Posted January 27, 2016 by Cooper Point Journal in Arts & Entertainment


OFS Shows the Oscar Pick

By Chloe Marina Manchester

The Hollywood Blacklist began in the 1940s when the House Un-American Activities Committee (HUAC) began to question certain American directors, screenwriters, musicians, and actors on the suspicion that their work was communist inspired. Those entertainment professionals were denied employment on those grounds.
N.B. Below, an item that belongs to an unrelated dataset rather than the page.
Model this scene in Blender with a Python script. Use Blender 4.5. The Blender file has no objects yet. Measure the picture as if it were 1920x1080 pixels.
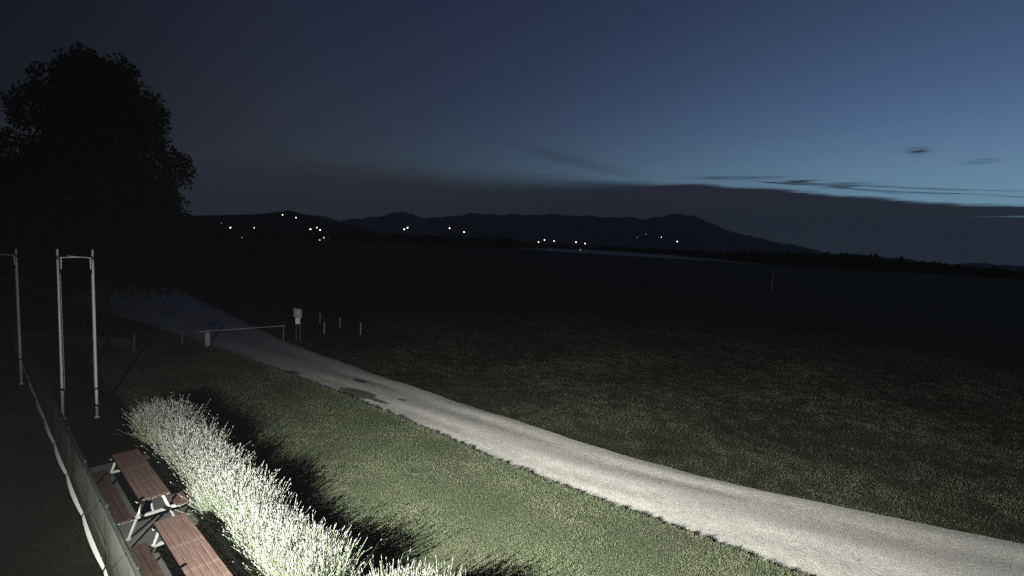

Though this blacklisting was rarely made explicit or verifiable, media coverage of the blacklist referred to those first blacklisted entertainment professionals as The Hollywood Ten. They were directors and screenwriters cited for contempt of Congress for refusing to testify to the HUAC. The day after those ten were cited, November 25, 1947, was the day the first systematic Hollywood Blacklist began. One of those blacklisted and then jailed was a screen writer named Dalton Trumbo, now the subject of a Hollywood movie.

The blacklist eventually grew to 150 names and stayed in effect until the 1960s. The combined blacklist and greylist (a list of writers and entertainers suspected of having communist connections) all together included 500 names.

Many of the Hollywood Ten and other blacklisted writers continued creating screenplays under pseudonyms. Under the name Robert Rich, Trumbo wrote the script for “The Brave One” which won an Academy Award for best screenplay in 1957. The Hollywood Ten were not the only people summoned by the HUAC, but they are the best known.

While most of those in Hollywood who were questioned by the HUAC cooperated and sought leniency or cited the Fifth Amendment right against self incrimination, the Hollywood Ten challenged the legitimacy of the HUAC investigations. Not only did they refuse to cooperate, but they said the investigations violated their civil liberties and First Amendment freedom of speech to subscribe to any political ideology they choose.

Being a communist at that time was not illegal and so the hearings were of questionable legitimacy at best and unconstitutional violations of civil liberties at worst. But the Hollywood Ten’s challenge of the HUAC hearings was ultimately futile and no one questioned by the HUAC in the future, save for Pete Seeger, tried to deny its legitimacy.

On some deeply cynical level, I feel like Trumbo might only be up for an Oscar because it would feel, if you pardon the irony, traitorous for it not to be nominated. But the level of me that doesn’t want everything to be a massive conspiracy is completely sure this movie at the very least deserves to be a contender.

Bryan Cranston and Diane Lane were excellent casting decisions; I’ve not seen Lane in much but in this she is phenomenal. Cranston, though he will always be the dad from Malcolm in the Middle to me, was an incredibly convincing Dalton Trumbo. He portrayed him as a complicated man with good ideals (from my own far left standpoint), if at times uncomfortable actions. Which is, as far as I can tell from my research, the only possible way to play Trumbo.

Seeing Louis C.K. in a serious role was surprising. Seeing Alan Tudyk at this age was more so. Louis C.K. gives a good performance as Arlen Hird, even if it feels at points like his character is only a plot device, which he is. Arlen Hird is a composite character of Trumbo’s leftist friends put into one man, whose relation to Trumbo seems forced, and was only fabricated to further the plot.

The filming style was interesting. Some of the scenes are either completely, or start out, in black and white with the screen as if it was being shown on 1950s technology.  I thought this worked in the movie’s favor, even if it was a bit cliche for period movies. It was done as if to mimic what would have been broadcast at this time. This worked well especially when paired with an interview with the actual Dalton Trumbo that played during the credits, an interview the movie replicated on screen.

This isn’t a communist movie like some reviews claim it to be, and it’s not really a biopic like the sort we have grown accustomed to either. It’s more just this side of historical. It doesn’t necessarily follow the actual events of Trumbo’s life and adds in characters and story and plot, building things like his strained and also very close relationship with his oldest daughter.

Over all? I liked it. Though I may be biased because I love the history of the Cold War communist terror. I can’t wait to see how this movie shakes out once the Oscars get to it and I hope everyone wrote it using their own name.